Formative Performance Task 1

Create a graphic organizer that depicts positive impacts of the railroad on the northern Great Plains. Set the stage for what was going on both in the region and in the United States. What time frame did this happen in? What else was going on? What were the major newspaper headlines (both locally and nationally)? What was going on that people were concerned about?

Featured Sources 1

The sources featured below are primary sources. They are the raw materials of history—original documents, personal records, photographs, maps, and other materials. Primary sources are the first evidence of what happened, what was thought, and what was said by people living through a moment in time. These sources are the evidence by which historians and other researchers build and defend their historical arguments, or thesis statements. When using primary sources in your lessons, invite students to use all their senses to observe, describe, and analyze the materials. What can they see, hear, feel, smell, and even taste? Draw on students’ knowledge to classify the sources into groups, to make connections between what they observe and what they already know, and to help them make logical claims about the materials that can be supported by evidence.
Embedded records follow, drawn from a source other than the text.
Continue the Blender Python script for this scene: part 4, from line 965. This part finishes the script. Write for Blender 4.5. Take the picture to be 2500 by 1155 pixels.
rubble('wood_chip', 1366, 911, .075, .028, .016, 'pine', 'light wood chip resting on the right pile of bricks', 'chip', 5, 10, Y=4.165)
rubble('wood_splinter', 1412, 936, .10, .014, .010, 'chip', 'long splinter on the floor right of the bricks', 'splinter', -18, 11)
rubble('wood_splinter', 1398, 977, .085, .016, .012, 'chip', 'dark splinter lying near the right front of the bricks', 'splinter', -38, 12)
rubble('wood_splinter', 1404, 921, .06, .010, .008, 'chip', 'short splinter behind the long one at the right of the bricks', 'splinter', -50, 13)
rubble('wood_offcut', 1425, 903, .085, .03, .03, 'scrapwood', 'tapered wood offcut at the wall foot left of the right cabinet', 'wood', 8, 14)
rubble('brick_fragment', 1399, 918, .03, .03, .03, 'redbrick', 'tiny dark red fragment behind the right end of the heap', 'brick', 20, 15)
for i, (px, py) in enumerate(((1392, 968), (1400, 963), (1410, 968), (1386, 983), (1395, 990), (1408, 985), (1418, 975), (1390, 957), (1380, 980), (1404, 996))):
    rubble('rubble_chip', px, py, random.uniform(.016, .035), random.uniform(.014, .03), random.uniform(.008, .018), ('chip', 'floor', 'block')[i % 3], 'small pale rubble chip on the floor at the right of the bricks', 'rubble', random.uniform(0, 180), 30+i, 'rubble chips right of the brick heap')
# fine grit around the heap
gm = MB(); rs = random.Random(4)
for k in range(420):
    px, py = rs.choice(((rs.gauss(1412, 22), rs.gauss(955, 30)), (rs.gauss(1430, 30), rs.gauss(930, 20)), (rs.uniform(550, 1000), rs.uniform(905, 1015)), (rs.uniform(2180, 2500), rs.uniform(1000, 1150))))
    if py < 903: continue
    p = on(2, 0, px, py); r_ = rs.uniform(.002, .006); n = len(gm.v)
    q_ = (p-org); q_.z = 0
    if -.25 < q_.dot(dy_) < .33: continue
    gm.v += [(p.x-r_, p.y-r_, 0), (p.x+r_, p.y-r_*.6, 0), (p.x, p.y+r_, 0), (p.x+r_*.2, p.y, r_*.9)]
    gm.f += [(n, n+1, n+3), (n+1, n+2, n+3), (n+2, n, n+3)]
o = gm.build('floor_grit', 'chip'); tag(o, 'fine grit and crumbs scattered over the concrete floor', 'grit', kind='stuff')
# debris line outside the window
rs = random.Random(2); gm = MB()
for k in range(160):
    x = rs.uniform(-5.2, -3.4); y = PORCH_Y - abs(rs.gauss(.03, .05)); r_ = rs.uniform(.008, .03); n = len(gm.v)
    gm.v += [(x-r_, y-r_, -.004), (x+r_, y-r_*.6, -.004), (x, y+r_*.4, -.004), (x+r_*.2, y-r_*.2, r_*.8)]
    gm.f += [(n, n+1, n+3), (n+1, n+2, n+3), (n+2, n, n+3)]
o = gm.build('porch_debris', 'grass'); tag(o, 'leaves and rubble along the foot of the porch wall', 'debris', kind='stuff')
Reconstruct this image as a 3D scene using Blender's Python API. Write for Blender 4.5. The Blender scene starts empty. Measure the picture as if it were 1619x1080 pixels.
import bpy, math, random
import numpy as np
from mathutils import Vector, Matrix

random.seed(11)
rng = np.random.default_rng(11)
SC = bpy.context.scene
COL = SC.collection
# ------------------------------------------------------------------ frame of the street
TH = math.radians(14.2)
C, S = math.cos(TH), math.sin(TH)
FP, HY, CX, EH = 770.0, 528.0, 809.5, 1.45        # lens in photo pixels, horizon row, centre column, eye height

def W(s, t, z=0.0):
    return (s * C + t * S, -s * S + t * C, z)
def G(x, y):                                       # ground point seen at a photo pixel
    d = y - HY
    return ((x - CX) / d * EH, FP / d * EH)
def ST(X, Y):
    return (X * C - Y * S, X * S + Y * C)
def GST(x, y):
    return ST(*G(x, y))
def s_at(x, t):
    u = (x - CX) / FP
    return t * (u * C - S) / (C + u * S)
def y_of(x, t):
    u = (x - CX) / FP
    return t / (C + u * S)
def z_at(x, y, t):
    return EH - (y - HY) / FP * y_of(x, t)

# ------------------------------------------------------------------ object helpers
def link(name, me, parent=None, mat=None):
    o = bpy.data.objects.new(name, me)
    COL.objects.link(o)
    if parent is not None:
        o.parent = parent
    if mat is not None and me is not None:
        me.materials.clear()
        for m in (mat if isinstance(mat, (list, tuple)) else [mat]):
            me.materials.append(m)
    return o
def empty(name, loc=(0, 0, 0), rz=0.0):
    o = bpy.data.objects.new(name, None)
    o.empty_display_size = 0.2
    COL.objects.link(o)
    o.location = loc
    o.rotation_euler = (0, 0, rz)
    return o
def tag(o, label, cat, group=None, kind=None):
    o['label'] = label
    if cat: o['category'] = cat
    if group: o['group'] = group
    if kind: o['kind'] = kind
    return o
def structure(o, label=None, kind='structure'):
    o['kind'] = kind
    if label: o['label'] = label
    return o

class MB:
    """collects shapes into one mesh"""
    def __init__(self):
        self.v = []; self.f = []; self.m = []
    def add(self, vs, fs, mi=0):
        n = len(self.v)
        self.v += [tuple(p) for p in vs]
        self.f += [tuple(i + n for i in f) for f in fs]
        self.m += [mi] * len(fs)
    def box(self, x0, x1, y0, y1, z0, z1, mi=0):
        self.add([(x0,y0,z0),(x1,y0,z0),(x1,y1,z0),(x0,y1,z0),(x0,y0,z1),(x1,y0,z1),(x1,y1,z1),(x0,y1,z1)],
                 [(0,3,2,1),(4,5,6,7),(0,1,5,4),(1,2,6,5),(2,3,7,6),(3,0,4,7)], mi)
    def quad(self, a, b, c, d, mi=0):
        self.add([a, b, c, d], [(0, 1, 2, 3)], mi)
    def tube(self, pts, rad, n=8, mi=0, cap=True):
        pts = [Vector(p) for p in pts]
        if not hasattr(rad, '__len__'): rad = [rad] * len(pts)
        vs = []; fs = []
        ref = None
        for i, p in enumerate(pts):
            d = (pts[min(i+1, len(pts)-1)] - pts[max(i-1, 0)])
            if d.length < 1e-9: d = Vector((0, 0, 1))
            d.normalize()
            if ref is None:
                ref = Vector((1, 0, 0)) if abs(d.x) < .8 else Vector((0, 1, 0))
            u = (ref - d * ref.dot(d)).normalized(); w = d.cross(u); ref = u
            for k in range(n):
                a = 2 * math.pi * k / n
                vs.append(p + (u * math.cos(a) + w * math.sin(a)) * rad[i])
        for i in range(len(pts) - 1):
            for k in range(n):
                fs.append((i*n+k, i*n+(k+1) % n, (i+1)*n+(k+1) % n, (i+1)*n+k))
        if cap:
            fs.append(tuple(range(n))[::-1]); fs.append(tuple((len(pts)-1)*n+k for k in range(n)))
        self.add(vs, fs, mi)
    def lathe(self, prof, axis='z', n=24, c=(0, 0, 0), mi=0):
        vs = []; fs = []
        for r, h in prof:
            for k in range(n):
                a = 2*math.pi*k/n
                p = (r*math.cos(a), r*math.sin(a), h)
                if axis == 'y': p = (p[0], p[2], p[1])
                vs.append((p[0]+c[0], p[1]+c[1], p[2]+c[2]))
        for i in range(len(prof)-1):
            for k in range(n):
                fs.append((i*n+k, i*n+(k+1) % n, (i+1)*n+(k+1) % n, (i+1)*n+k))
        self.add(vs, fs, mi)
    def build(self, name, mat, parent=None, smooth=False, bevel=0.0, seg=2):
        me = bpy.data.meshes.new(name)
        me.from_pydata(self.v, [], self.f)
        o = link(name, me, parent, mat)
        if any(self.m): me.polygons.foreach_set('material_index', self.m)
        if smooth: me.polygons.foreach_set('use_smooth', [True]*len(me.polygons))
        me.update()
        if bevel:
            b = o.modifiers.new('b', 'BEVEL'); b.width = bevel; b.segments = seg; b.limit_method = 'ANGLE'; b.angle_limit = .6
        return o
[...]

Further research of materials and sources can either prove or disprove the students’ argument.

Study the maps in featured source A. In a group or as a class, answer the following questions: What kind of information do they contain? Who created each of these sources? Who was the intended audience for each source? Why were these sources created? When were the sources created? What do the sources tell us about Dakota Territory during that time? How do we know? What else can you find?